* What is being asked:
Search the data for the word "that". Reproduce every line where it is found.

_ _ _ _

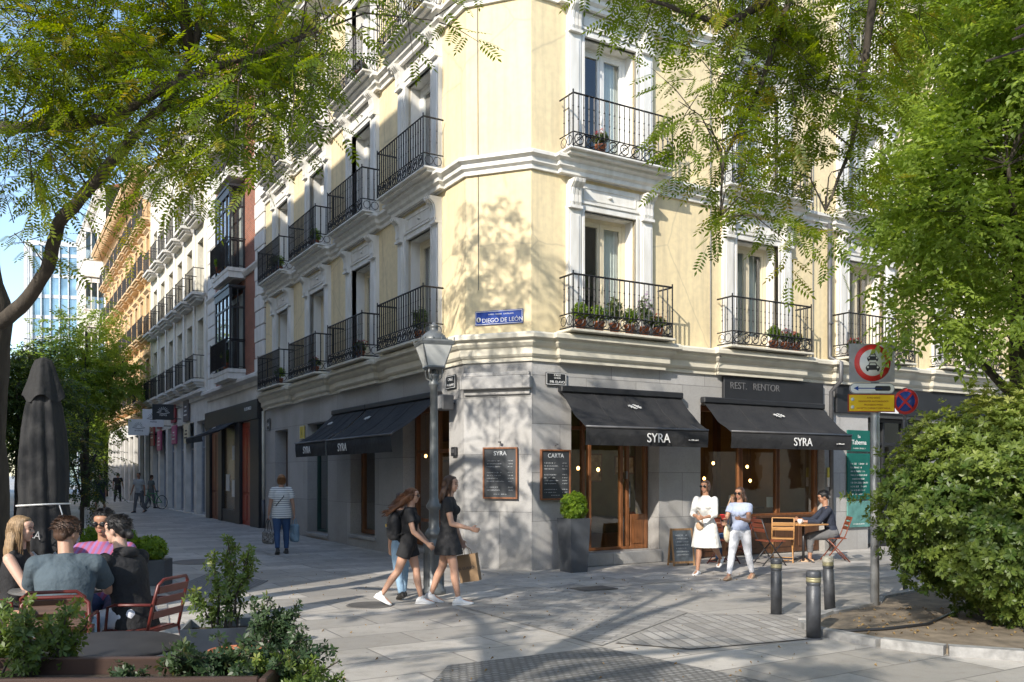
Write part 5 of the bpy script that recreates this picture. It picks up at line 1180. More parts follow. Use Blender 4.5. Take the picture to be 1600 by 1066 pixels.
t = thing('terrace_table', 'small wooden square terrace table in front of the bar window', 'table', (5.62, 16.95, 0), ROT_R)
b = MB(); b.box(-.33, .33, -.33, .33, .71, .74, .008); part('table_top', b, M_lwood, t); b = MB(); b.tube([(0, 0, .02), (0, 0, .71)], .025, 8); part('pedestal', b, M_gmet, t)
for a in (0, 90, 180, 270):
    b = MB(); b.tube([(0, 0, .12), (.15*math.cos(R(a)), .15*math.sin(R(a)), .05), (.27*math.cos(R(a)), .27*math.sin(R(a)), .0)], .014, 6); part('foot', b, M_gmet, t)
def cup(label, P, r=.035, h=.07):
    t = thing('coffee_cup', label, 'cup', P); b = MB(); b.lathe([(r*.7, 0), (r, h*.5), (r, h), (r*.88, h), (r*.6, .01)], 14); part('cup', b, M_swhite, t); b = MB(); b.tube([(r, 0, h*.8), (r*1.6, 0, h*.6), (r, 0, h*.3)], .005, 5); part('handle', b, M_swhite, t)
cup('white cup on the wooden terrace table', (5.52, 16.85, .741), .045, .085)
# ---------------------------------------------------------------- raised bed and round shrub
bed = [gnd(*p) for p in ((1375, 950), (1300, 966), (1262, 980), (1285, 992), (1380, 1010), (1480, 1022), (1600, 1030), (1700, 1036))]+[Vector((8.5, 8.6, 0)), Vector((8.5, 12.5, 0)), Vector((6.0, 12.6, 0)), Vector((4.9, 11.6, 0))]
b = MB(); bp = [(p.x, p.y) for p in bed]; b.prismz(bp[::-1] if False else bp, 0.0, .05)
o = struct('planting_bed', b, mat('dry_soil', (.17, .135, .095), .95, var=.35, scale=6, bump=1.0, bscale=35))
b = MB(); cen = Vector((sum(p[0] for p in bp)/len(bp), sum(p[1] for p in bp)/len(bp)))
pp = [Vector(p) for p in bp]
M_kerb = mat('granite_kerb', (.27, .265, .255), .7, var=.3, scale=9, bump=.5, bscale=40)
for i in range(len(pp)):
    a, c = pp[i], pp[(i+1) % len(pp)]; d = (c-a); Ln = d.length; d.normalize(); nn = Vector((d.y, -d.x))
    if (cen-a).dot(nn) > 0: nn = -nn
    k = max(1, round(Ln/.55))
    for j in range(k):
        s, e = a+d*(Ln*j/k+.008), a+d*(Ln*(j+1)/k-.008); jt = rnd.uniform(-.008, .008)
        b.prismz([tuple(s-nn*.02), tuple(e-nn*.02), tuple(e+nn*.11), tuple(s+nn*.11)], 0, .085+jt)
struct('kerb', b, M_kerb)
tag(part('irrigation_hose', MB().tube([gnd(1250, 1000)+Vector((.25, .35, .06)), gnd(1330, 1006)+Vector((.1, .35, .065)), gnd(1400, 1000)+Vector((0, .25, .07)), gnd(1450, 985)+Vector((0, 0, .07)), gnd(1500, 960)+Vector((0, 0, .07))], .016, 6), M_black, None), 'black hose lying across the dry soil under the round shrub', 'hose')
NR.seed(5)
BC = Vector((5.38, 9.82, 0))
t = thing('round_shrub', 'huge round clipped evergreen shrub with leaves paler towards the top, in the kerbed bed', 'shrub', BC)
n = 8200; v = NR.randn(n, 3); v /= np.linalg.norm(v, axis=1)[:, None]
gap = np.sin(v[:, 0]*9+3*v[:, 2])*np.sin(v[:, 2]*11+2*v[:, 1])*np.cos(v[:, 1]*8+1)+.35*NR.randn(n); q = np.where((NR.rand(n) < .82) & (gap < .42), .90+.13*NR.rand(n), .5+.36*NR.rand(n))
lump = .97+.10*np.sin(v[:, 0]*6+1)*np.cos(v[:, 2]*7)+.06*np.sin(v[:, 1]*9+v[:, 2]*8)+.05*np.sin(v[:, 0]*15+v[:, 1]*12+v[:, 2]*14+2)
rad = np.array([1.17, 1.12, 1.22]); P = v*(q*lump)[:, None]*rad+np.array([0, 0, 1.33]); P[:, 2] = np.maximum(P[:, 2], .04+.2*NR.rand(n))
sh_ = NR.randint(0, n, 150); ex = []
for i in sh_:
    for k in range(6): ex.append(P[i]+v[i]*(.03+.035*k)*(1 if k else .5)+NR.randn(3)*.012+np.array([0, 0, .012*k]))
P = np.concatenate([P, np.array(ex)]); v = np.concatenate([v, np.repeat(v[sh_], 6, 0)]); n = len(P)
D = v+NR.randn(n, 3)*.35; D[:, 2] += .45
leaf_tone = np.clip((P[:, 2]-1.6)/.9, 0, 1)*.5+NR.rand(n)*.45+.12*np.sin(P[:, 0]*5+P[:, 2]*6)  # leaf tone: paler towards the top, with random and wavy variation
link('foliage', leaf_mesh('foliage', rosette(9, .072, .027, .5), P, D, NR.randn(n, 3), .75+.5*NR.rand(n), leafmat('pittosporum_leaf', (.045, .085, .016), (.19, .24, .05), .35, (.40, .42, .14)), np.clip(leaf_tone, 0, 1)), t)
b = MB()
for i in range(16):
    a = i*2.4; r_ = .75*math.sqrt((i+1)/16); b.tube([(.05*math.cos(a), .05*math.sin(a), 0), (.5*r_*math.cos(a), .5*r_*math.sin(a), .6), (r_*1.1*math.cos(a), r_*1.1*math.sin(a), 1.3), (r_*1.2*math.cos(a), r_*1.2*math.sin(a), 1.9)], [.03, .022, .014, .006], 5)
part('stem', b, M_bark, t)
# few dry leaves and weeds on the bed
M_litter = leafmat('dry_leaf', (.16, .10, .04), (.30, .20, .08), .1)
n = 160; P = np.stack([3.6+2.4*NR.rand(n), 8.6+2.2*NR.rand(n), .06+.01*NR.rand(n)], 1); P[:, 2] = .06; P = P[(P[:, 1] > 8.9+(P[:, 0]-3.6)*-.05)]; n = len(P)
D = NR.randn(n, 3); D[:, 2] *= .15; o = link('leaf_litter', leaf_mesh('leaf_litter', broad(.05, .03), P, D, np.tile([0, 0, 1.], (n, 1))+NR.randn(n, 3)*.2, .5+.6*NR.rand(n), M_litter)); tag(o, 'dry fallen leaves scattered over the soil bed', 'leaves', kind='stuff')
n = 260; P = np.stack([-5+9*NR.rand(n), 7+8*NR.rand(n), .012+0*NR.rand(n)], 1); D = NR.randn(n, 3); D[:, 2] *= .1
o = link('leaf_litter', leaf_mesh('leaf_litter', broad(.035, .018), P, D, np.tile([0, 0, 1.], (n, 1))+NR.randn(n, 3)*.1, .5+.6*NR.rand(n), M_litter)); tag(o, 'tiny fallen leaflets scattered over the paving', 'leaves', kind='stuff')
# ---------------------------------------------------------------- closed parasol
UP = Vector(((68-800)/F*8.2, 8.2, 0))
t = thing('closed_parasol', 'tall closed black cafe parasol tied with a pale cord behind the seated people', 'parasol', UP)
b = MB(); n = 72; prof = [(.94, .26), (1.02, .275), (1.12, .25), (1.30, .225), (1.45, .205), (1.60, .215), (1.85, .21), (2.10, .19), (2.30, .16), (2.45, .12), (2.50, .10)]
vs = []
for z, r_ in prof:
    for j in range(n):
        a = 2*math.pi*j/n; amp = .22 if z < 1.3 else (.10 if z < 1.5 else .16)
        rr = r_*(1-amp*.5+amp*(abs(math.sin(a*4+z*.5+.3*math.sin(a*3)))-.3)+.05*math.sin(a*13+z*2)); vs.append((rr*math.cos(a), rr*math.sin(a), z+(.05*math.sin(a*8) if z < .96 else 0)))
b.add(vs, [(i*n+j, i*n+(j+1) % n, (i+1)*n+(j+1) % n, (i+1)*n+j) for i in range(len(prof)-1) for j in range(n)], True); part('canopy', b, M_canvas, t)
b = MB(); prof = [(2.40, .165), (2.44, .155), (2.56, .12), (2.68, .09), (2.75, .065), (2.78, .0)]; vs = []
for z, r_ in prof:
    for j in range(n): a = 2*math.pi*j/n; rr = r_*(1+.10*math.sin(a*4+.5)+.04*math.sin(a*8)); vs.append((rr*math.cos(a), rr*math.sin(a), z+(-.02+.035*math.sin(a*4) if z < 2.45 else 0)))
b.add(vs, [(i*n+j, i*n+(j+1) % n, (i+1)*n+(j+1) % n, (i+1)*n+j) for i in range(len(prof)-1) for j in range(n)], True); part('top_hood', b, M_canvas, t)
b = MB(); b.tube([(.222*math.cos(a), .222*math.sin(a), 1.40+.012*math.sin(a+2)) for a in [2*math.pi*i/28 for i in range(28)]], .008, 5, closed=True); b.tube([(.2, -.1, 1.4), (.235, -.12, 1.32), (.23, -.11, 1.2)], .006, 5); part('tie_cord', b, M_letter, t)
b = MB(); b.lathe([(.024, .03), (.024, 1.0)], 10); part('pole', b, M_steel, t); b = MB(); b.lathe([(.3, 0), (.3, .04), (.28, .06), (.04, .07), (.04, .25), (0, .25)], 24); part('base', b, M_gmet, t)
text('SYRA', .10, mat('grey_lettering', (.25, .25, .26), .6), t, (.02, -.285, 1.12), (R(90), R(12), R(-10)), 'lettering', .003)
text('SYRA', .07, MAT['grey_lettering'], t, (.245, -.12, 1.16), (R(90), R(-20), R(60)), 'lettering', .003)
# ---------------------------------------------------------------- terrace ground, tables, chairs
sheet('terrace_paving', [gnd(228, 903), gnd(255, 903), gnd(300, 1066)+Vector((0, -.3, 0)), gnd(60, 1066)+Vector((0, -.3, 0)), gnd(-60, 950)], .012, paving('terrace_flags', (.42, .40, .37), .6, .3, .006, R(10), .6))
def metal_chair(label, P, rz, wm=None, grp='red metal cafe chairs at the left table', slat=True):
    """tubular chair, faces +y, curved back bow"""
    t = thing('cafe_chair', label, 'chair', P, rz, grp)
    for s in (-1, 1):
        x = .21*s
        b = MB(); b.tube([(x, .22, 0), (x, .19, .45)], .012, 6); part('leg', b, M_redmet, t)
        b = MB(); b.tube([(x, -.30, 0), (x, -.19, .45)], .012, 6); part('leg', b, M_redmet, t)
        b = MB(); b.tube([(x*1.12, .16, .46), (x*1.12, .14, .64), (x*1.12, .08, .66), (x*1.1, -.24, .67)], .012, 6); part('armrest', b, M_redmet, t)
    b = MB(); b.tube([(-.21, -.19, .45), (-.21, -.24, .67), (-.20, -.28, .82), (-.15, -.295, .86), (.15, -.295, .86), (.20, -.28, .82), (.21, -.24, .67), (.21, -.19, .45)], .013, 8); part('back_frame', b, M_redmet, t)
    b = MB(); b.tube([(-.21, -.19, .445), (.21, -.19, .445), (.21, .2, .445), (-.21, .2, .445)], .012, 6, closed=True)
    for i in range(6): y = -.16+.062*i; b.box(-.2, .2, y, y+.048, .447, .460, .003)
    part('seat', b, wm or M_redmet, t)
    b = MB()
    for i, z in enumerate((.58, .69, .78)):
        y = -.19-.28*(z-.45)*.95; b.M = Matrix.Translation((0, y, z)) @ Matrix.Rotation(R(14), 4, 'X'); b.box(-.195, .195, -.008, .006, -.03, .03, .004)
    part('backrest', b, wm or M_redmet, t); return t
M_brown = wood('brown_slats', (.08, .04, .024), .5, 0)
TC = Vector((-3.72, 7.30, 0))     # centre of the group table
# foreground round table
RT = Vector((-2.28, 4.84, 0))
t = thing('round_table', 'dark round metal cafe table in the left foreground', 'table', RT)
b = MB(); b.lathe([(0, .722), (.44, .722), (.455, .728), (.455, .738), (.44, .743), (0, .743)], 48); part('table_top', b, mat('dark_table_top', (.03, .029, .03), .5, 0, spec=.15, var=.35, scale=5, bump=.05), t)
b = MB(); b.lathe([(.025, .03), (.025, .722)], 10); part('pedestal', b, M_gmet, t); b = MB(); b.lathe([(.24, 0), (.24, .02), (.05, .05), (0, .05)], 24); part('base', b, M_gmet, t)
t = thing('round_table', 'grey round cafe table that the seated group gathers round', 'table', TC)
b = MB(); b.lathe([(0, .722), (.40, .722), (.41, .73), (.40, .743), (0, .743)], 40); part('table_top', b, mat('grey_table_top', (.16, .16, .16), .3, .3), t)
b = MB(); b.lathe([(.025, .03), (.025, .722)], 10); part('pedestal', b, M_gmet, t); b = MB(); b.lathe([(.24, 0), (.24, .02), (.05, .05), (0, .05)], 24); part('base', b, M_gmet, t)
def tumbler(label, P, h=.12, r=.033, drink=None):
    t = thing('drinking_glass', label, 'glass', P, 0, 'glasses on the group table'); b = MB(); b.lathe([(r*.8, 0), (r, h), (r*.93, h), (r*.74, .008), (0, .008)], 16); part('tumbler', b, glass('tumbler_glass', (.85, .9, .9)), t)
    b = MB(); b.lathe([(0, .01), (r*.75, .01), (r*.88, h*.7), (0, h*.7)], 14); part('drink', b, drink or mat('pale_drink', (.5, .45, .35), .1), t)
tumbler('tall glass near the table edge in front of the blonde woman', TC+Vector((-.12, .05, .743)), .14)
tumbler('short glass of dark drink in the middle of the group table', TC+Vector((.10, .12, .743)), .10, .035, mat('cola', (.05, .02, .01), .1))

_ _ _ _

* Task result:
Write part 5 of the bpy script that recreates this picture. It picks up at line 1180. More parts follow. Use Blender 4.5. Take the picture to be 1600 by 1066 pixels.
t = thing('round_table', 'grey round cafe table that the seated group gathers round', 'table', TC)